Есть несомненная драматическая интонация в этом признании: «Я видел крах старого театра». Она объясняет многое, {39} в этих словах заключен основной фокус непримиримого конфликта. Шла речь о крахе театра, который призван «растрогать или рассмешить». Театра высоких эмоций. Театра страстей и большой правды, которую несут своей игрой артисты, обладатели единой воли на театре. Театра богатейшей сценической выдумки, покоящейся на мастерстве артистов, их способности создать ансамбль, объединенный единством замысла. Театра, где все заключено в актерах — каждом в отдельности и всех в совокупности, где они не заслонены ничем. Им дорогу! Им все в искусстве сцены!

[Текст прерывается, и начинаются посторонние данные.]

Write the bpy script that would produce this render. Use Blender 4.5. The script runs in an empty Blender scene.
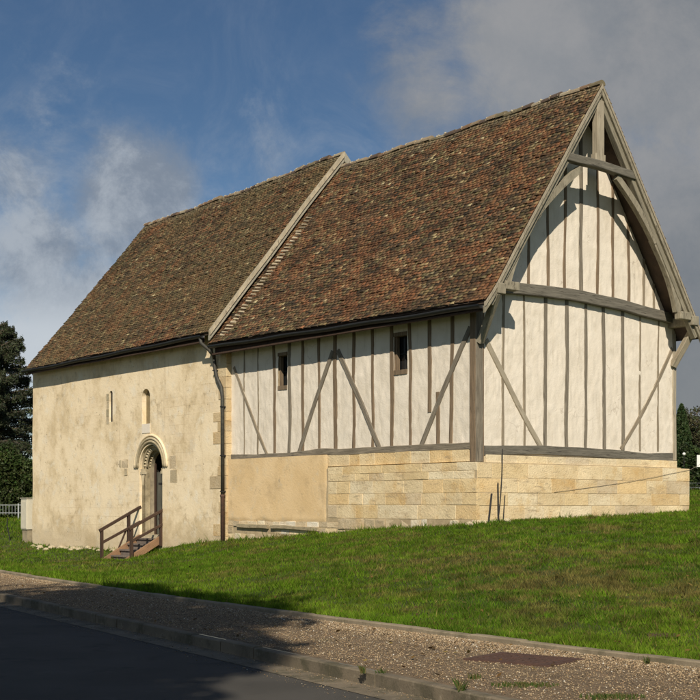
import bpy, math, random
import numpy as np
from mathutils import Vector, Matrix, noise as mn
R = math.radians
rng = np.random.default_rng(7); random.seed(7)
S = bpy.context.scene
COL = S.collection
EYE = 1.6

# ---------------------------------------------------------------- render / view
S.view_settings.view_transform = 'Standard'; S.view_settings.look = 'None'
S.view_settings.gamma = 1; S.view_settings.exposure = 0.0; S.view_settings.use_curve_mapping = False
S.render.engine = 'CYCLES'
S.cycles.max_bounces = 6; S.cycles.diffuse_bounces = 3; S.cycles.use_denoising = True

cam = bpy.data.cameras.new('camera'); co = bpy.data.objects.new('camera', cam); COL.objects.link(co)
co.location = (0, 0, EYE); co.rotation_euler = (R(90), 0, 0)
cam.sensor_width = 36; cam.lens = 36*1314/700; cam.shift_y = 155/700; cam.clip_end = 3000; cam.clip_start = .1
S.camera = co

SUN_EL = 37.0
SUN_AZ = -1.0          # degrees off straight behind the camera, negative = to the left
sdir = Vector((math.sin(R(SUN_AZ))*math.cos(R(SUN_EL)), -math.cos(R(SUN_AZ))*math.cos(R(SUN_EL)), math.sin(R(SUN_EL))))
sl = bpy.data.lights.new('sun', 'SUN'); sl.energy = 5.0; sl.angle = R(.5); sl.color = (1, .905, .76)
so = bpy.data.objects.new('sun', sl); COL.objects.link(so); so.rotation_euler = sdir.to_track_quat('Z', 'Y').to_euler()
so.location = (0, -20, 30)

# ---------------------------------------------------------------- node helpers
class NT:
    def __init__(s, tree): s.t = tree; tree.nodes.clear()
    def n(s, typ, **k):
        x = s.t.nodes.new(typ)
        for a, b in k.items():
            if a.startswith('i_'): x.inputs[int(a[2:]) if a[2:].isdigit() else a[2:].replace('_', ' ')].default_value = b
            else: setattr(x, a, b)
        return x
    def l(s, a, b): s.t.links.new(a, b)
    def math(s, op, a, b=None, clamp=False):
        m = s.n('ShaderNodeMath', operation=op, use_clamp=clamp)
        for i, v in enumerate((a, b)):
            if v is None: continue
            if isinstance(v, (int, float)): m.inputs[i].default_value = v
            else: s.l(v, m.inputs[i])
        return m.outputs[0]
    def mix(s, f, a, b, mode='MIX'):
        m = s.n('ShaderNodeMix', data_type='RGBA', blend_type=mode)
        for i, v in ((0, f), (6, a), (7, b)):
            if isinstance(v, (int, float)): m.inputs[i].default_value = v
            elif isinstance(v, (tuple, list)): m.inputs[i].default_value = tuple(v)[:3]+(1,)
            else: s.l(v, m.inputs[i])
        return m.outputs[2]
    def noise(s, vec, scale, detail=5, rough=.6, dist=0):
        x = s.n('ShaderNodeTexNoise'); x.inputs['Scale'].default_value = scale; x.inputs['Detail'].default_value = detail
        x.inputs['Roughness'].default_value = rough; x.inputs['Distortion'].default_value = dist
        if vec is not None: s.l(vec, x.inputs['Vector'])
        return x.outputs['Fac']
    def ramp(s, v, lo, hi, a=0., b=1.):
        m = s.n('ShaderNodeMapRange', interpolation_type='SMOOTHSTEP'); s.l(v, m.inputs[0])
        m.inputs[1].default_value = lo; m.inputs[2].default_value = hi; m.inputs[3].default_value = a; m.inputs[4].default_value = b
        return m.outputs[0]

def M(name, c1, c2, sc=4, rough=.9, layers=(), bump=.3, bsc=30, bdist=.01, stretch=(1, 1, 1), attr=False, spec=.3, metal=0, extra=None, trans=0):
    """layers: (colour, scale, lo, hi, strength)"""
    m = bpy.data.materials.new(name); m.use_nodes = True; N = NT(m.node_tree)
    out = N.n('ShaderNodeOutputMaterial'); p = N.n('ShaderNodeBsdfPrincipled'); N.l(p.outputs[0], out.inputs[0])
    tc = N.n('ShaderNodeTexCoord'); mp = N.n('ShaderNodeMapping'); N.l(tc.outputs['Object'], mp.inputs[0]); mp.inputs['Scale'].default_value = stretch
    v = mp.outputs[0]
    c = N.mix(N.ramp(N.noise(v, sc), .3, .7), c1, c2)
    for k, (lc, ls, lo, hi, st) in enumerate(layers):
        f = N.ramp(N.noise(v, ls, 7, .68, .05), lo, hi, 0, st)
        c = N.mix(f, c, lc)
    if attr:
        at = N.n('ShaderNodeAttribute', attribute_name='col'); c = N.mix(1.0, c, at.outputs['Color'], 'MULTIPLY')
    if extra: c = extra(N, v, c)
    N.l(c, p.inputs['Base Color'])
    p.inputs['Roughness'].default_value = rough; p.inputs['Metallic'].default_value = metal
    p.inputs['Specular IOR Level'].default_value = spec
    if bump:
        b = N.n('ShaderNodeBump'); b.inputs['Strength'].default_value = bump; b.inputs['Distance'].default_value = bdist
        N.l(N.noise(v, bsc, 6, .65), b.inputs['Height']); N.l(b.outputs[0], p.inputs['Normal'])
    if trans:
        tr = N.n('ShaderNodeBsdfTranslucent'); N.l(c, tr.inputs[0]); ms = N.n('ShaderNodeMixShader'); ms.inputs[0].default_value = trans
        N.l(p.outputs[0], ms.inputs[1]); N.l(tr.outputs[0], ms.inputs[2]); N.l(ms.outputs[0], out.inputs[0])
    return m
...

Кугель думал о театре, где драматург находит прямую дорогу к актеру, не нуждаясь в поводыре, который поведет артиста за ручку в неведомую страну будущего спектакля.
Он думал о театре, где художник ограничит свою роль скромной задачей: создать убедительную обстановку для действующего на сцене артиста, не смея заслонять его собою. А тем паче, думал о театре, где художник вместе с сознающим свою скромную задачу режиссером не пытается противопоставить стилю автора свой стиль будущего спектакля.